5. It's More Than Brick and Mortar

To date, Room to Read has created over 15,000 libraries (six times what my hero Andrew Carnegie did in his lifetime) as a cornerstone where a child comes to learn. Building libraries and classrooms serves another organic, fundamental need - it creates a sense of community. We work only with "motivated communities". We create our projects with the people who need them, side by side, shoulder to shoulder. Building something together gives these communities something of utmost value: a sense of ownership, of pride. I would hate to think I would never again see a child's face light up the day the red ribbon is cut on a library that before was only a dream. Building a school in an area where hope is in short supply, a library or new classroom is a beacon of hope - it's something the children can see, something they can touch, someplace they can go.
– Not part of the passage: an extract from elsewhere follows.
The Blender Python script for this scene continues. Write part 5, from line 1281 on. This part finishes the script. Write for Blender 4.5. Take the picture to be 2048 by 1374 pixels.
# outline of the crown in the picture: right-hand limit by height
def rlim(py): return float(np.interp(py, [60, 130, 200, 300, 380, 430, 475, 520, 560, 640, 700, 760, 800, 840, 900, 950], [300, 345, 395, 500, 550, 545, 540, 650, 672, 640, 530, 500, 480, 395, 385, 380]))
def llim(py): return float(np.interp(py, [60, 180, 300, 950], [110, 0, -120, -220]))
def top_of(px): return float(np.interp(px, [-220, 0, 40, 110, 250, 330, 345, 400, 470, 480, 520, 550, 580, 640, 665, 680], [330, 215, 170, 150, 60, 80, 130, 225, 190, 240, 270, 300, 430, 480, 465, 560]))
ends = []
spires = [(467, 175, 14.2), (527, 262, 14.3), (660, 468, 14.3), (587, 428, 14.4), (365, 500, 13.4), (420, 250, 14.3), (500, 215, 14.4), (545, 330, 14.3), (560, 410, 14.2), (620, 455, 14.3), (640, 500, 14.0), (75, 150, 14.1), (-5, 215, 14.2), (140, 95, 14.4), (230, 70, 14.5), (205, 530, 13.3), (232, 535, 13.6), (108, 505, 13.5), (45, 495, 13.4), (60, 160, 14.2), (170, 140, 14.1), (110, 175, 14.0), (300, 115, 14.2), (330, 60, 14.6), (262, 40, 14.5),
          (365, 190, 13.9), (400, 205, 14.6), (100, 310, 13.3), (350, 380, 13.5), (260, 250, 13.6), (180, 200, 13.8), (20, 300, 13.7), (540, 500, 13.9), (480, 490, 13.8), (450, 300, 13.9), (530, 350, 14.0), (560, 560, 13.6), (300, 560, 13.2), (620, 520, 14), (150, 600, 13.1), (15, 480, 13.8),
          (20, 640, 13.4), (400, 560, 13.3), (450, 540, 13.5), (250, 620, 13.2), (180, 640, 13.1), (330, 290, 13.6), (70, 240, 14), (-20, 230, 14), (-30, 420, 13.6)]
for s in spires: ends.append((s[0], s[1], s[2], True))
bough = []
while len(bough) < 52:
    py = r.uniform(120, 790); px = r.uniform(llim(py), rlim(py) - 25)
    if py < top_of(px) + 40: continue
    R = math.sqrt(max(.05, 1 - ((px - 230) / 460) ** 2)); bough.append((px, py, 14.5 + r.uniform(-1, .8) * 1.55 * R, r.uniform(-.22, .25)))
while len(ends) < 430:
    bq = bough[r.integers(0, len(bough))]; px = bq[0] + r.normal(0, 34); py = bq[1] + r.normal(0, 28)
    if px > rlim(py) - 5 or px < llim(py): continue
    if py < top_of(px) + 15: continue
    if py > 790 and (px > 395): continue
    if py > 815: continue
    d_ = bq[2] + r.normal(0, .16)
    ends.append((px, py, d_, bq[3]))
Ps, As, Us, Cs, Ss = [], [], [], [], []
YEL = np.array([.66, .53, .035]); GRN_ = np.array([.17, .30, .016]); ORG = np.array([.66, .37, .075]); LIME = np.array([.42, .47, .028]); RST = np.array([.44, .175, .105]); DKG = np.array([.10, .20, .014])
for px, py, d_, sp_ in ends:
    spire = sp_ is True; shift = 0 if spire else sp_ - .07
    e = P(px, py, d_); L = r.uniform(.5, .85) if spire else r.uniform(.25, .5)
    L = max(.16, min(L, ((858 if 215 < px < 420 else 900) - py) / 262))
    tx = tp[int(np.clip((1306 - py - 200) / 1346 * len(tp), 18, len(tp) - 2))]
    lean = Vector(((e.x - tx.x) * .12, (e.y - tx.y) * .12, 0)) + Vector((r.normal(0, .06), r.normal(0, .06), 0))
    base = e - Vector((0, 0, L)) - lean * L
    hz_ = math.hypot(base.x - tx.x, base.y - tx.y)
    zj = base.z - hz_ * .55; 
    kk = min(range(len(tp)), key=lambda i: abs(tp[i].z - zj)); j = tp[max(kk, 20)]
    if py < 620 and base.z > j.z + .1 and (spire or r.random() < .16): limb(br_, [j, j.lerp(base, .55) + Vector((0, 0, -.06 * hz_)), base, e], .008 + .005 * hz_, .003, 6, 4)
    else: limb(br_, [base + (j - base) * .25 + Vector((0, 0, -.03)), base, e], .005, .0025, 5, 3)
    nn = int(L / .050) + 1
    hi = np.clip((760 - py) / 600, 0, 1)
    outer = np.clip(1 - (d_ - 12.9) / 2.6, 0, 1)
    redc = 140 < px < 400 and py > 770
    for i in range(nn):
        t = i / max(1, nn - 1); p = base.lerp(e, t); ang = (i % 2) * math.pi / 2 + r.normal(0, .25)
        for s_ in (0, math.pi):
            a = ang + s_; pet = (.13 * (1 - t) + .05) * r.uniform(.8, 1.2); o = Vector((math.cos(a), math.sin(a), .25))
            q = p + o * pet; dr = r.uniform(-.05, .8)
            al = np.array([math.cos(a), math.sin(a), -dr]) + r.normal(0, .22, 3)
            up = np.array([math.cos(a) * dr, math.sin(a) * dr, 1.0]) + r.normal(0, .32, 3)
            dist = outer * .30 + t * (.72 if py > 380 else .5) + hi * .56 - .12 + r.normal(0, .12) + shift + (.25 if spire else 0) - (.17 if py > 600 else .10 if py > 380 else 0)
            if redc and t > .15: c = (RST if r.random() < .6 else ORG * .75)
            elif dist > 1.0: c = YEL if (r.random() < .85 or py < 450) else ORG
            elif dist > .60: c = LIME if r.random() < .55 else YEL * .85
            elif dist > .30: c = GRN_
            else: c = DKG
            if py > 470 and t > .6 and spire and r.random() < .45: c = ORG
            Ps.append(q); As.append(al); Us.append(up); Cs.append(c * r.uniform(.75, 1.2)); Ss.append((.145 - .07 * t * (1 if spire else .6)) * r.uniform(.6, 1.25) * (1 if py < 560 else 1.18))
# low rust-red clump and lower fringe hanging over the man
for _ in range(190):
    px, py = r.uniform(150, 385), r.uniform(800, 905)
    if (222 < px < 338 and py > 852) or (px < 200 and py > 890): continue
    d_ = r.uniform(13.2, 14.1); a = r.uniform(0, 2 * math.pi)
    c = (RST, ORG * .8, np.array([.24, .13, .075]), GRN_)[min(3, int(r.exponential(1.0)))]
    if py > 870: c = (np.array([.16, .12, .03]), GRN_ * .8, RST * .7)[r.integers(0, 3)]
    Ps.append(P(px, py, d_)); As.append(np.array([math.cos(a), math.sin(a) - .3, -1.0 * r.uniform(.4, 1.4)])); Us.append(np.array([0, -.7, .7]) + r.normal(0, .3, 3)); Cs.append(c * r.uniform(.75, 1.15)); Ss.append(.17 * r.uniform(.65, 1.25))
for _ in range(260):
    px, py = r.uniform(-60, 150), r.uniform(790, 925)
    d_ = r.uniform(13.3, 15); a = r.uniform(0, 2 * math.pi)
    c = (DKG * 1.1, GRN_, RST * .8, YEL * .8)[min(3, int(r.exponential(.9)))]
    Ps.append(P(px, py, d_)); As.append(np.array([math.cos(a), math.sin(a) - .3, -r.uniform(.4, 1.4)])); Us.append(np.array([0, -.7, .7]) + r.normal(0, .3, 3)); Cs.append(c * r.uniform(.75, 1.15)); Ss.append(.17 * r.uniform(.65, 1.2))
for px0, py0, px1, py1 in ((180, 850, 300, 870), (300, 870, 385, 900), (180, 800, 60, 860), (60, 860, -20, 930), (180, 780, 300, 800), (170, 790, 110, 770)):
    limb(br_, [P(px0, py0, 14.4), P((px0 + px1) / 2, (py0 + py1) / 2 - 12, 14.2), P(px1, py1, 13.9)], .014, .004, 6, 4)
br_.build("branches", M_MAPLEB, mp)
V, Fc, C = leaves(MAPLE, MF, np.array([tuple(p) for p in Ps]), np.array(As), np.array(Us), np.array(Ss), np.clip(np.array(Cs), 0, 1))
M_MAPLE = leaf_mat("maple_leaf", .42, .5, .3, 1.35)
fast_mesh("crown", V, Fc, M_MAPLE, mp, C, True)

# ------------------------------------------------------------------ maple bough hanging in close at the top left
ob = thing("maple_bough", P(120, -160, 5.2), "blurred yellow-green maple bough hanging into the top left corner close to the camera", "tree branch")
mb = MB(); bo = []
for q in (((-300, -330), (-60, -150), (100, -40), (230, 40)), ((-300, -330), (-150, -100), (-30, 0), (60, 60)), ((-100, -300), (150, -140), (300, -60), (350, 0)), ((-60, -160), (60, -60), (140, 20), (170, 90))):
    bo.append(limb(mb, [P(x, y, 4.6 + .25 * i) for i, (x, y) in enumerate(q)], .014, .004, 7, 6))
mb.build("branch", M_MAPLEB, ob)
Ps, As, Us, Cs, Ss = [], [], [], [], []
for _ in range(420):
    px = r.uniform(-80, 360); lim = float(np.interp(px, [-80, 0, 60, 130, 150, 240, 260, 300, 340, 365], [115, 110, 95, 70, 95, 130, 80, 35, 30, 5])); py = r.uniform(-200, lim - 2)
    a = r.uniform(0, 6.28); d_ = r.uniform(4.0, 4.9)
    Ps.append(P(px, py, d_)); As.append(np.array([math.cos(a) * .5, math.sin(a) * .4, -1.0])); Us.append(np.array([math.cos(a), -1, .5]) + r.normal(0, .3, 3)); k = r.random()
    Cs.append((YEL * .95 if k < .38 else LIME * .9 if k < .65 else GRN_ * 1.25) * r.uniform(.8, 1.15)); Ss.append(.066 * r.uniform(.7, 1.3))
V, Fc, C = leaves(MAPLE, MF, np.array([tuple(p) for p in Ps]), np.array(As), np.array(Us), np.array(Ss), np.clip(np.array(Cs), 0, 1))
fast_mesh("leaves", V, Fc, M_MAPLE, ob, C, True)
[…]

It represents more than a place to read books, it means they have access to the same basic education the rest of the world has: It levels the playing field.

6. Low Tech Is Effective in the Developing World

In Animal Farm, Orwell imagined a world where we'd break things down into very simple dichotomies -- four legs good, two legs bad. I spend a lot of time in Silicon Valley and while you would think people in the tech sector would dismiss anything low tech without bells and whistles, the VC's, tech executives and tech entrepreneurs we work with and invest in us understand that low tech works well in the developing world. It can be inexpensive and immediately deployable. A new school can last for 50 years or more. Does saying this make me a Luddite? I hope not; I'm simply a pragmatist.

From someone who has worked in the developing world for over a decade, it is hard to comprehend a world where traditional classrooms and libraries are no longer necessary. We need more of them, not fewer. I think what Sugata Mitra is doing could augment education in the developing world, but the notion of replacing it does a disservice to these children. We are all born with the same gray matter but there is still a very big job ahead -- and until we have a scalable solution to literacy, we will have nearly a billion neighbors who can never take advantage of the full potential of technology. I wish him nothing but the best in his endeavors. We share a common goal in finding a solution to a very big global problem.

I leave you with this thought: for the same one million dollars it's feasible to provide 200 rural libraries across the developing world immediately serving 80,000 children. When investing in real-world solutions, those are the kinds of dividends that speak the loudest.